In the email, Lindholm indicated he had been asked by Google’s co-founders to investigate technical alternatives to Oracle’s Java operating system for Android and Chrome, and he concluded, “We’ve been over a bunch of these, and think they all suck.” The email ended with Lindholm’s recommendation that Google negotiate a license for Java, along with a suggestion that the “most credible” Java alternative be advanced as a bargaining tactic in licensing negotiations.

Google had not produced this email to Oracle in its final form, instead listing the final version on its privilege log (listing documents held back on the basis of recognized legal privileges such as attorney-client privilege and the work product doctrine). Nevertheless, periodic snapshot drafts of this email (“autosaves”) were produced in the electronic discovery process, which often includes metadata (“data about data”) that describes the history, tracking, or management of electronic documents.

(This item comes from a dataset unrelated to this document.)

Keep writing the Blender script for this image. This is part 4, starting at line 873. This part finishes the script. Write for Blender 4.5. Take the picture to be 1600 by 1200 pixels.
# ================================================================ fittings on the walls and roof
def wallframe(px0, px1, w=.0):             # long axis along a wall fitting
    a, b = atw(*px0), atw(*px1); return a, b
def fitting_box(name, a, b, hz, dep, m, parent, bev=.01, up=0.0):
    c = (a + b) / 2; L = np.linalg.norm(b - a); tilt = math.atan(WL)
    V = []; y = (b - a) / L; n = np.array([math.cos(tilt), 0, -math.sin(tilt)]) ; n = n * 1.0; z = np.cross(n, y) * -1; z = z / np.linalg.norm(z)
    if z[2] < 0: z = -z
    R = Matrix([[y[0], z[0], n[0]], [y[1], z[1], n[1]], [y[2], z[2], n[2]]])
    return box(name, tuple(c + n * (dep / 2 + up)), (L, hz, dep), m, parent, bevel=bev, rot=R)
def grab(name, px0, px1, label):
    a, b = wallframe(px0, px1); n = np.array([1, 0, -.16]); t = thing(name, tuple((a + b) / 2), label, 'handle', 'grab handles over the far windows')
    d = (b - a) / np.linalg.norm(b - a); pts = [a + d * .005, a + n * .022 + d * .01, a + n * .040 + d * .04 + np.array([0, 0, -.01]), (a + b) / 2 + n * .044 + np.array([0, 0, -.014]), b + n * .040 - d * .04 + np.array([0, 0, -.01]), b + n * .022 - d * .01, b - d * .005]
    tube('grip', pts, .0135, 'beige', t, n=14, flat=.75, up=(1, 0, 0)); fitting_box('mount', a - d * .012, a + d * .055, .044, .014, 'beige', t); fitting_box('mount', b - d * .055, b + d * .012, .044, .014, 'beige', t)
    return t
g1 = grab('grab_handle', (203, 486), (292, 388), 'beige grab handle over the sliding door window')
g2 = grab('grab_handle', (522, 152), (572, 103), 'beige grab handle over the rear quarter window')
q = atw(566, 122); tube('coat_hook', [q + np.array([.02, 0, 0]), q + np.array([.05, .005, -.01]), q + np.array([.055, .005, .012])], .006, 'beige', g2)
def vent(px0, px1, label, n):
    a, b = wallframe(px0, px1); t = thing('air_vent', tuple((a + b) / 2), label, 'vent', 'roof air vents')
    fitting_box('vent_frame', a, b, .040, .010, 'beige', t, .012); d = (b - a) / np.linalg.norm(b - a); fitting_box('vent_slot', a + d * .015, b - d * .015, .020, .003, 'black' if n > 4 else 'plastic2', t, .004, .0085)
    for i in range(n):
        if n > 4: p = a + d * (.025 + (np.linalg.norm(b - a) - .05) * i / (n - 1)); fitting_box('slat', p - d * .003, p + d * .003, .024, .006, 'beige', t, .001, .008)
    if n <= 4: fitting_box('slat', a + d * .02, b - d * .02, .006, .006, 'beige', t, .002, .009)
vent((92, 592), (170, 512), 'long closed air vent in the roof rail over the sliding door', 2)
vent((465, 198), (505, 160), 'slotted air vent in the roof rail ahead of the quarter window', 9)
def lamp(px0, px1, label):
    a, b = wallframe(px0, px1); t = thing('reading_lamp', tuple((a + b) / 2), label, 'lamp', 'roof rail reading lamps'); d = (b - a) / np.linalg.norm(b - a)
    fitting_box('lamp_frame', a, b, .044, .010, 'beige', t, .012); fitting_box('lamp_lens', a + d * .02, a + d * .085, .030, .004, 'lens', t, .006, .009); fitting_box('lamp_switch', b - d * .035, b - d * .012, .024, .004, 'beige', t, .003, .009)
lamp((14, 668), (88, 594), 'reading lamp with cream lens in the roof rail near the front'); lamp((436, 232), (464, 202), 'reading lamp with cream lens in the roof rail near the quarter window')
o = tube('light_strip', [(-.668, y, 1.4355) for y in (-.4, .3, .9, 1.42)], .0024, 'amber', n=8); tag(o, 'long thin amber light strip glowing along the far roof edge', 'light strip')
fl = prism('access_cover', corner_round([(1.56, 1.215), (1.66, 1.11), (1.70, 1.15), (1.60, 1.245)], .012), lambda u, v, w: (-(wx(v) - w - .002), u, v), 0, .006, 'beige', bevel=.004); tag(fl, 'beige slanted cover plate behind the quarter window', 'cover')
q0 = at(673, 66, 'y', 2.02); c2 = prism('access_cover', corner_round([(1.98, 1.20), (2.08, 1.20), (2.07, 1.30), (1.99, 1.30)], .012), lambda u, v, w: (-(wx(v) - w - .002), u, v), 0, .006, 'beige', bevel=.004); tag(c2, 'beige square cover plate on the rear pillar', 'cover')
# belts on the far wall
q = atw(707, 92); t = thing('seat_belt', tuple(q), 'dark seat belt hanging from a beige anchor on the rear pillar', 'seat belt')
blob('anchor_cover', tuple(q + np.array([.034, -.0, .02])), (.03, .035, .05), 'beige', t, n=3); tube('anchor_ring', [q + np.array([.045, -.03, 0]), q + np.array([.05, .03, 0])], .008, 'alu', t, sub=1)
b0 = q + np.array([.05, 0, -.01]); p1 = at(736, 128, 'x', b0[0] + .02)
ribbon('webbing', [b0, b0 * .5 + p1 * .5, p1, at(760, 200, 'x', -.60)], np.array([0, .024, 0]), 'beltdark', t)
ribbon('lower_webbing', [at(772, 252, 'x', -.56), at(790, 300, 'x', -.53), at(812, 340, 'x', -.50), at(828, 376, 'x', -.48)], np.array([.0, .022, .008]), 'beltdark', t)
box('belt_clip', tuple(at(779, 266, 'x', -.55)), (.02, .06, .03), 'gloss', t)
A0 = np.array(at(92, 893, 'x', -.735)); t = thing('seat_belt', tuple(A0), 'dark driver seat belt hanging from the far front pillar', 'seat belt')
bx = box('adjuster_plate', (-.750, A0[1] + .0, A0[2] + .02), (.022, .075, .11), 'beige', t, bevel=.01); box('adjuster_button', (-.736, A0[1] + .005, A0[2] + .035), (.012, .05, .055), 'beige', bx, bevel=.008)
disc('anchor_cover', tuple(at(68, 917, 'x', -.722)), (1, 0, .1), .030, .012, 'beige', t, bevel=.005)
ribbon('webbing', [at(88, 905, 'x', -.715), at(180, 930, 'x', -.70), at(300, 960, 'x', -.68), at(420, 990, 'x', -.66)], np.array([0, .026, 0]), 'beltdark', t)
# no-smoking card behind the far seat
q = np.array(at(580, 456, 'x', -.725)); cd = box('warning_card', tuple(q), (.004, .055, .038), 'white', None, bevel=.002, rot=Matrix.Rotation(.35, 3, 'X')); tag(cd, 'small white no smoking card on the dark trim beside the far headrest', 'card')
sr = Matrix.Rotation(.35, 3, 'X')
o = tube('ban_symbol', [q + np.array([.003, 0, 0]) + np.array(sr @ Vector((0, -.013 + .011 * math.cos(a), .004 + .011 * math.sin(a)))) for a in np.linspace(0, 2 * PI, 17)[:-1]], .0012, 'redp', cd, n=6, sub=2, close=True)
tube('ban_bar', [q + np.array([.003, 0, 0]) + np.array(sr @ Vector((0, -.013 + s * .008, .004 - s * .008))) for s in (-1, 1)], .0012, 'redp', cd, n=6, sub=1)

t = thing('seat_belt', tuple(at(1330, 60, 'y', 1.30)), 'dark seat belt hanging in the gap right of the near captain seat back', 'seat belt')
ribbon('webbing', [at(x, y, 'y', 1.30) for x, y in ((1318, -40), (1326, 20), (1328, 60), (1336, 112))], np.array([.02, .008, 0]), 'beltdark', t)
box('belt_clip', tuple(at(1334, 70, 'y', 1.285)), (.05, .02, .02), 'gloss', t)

The e-discovery “autosaves” revealed that Lindholm marked his email as “Google Confidential” and “Attorney Work Product” only at the last moment just before sending it. Thus, Lindholm’s initial drafts did not include any express indication of privilege and escaped detection when Google made its initial document production. After Oracle referred to the autosaved drafts in hearings before the magistrate and district court judges, Google attempted to “claw back” the drafts as attorney-client privileged or protected by the work product doctrine.

For internal investigations performed by in-house counsel, attorney-client privilege protects the giving of legal advice to those who can act on it and the giving of information to the lawyer that enables sound and informed advice. The work product doctrine protects tangible material prepared in anticipation of litigation or for trial. If privileged or work-product protected information is inadvertently produced in discovery, and the producing party notifies the opposing party of the inadvertent production, the opposing party must return, sequester or destroy the specified information. Thereafter, the producing party must preserve the information until disputes over the privileged nature of the information are resolved.

Oracle claimed the email and drafts were not protected by either the attorney-client privilege or the work product doctrine. The district court ruled that Google failed to clearly show that the email was privileged or otherwise protected, and Google turned to the Federal Circuit for relief.

Decision Analysis

The Federal Circuit agreed with the district court and dismissed Google’s argument that the email was prepared at the behest of Google’s lawyers, stating there was no indication in the email that inside or outside counsel had directed Lindholm to conduct his investigation.

Lindholm had declared that Lee had asked him to “gather information for Google’s lawyers and management to consider in evaluating technology issues related to Oracle’s infringement claims” and that his email “concern[ed] certain topics that [Google’s General Counsel] Mr. Walker and Mr. Lee had asked [him] . . . to investigate.” Lee also declared that Lindholm’s email addressed “some of the Oracle-related topics that Walker and I asked [Lindholm] to investigate.”

Nonetheless, the Federal Circuit was unmoved. The court focused on the actual content of the email – which indicated that Lindholm had been asked by Google management (not by an attorney) to look into technical alternatives to using the subject matter of Oracle’s patent. The latter activity was viewed by the Federal Circuit as relating to licensing strategies for Oracle’s patents, and not in furtherance of “[Lee’s] investigation into the infringement suit”. So, the highly prejudicial Lindholm email was fair game for Oracle to use against Google in the lawsuit.


This case demonstrates that relying on a heading or caption, or listing an attorney as a recipient, does not, by itself, render a document privileged – as Google learned. The better practice is to draft the e-mail to convey that the author was acting under the auspices of counsel and in connection with specified litigation or pre-litigation activities.

Additionally, this case provides a reminder that, given the archival power of today’s computers, where virtually no keystroke is forgotten, and the breadth of information that can be gleaned from metadata, special care must be given to guarding against inadvertent production of privileged information.